The challenges, filed by conservative groups and individual activists, seek to remove tens of thousands of voters from the rolls on the grounds that they don’t live in the county, are not citizens, or have died.
Election officials say the challenges are complicating the work they’re already doing to keep their voter rolls updated. They want voters to know that they’re following state and federal laws that protect voters from being improperly removed from the rolls if someone questions their eligibility.
Multiple election officials told Votebeat that the majority of the challenges they’ve received are against voters whose status their offices had already flagged through their daily voter list maintenance. In a few cases, the challenges start a process that could lead to careful removal of voters after the November election….
The large-scale challenge effort is being led by Houston-based right-wing group True the Vote, which has been working for years to purge the rolls of voters it perceives as ineligible ahead of the November presidential election. It’s part of a wave of challenges aimed at voters in several states, including such battlegrounds as Arizona, Georgia and Pennsylvania.

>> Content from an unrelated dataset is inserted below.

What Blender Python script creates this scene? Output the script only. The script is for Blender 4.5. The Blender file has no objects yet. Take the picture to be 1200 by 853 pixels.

The group is using an online tool called IV3 that matches voter data with change-of-address records from the U.S. Postal Service. Activists relying on that tool have been delivering stacks of challenges to election offices, or emailing election administrators with spreadsheets listing voters’ names. True the Vote founder Catherine Engelbrecht did not respond to Votebeat’s request for comment.
The effort has drawn criticism from election officials, courts and voting-rights advocates. For one thing, they say, the postal database that True the Vote relies on is outdated and not a reliable source for determining voter eligibility. For another, they say, the effort gives credence to false claims that large numbers of people are voting illegally by exploiting deficiencies in registration records.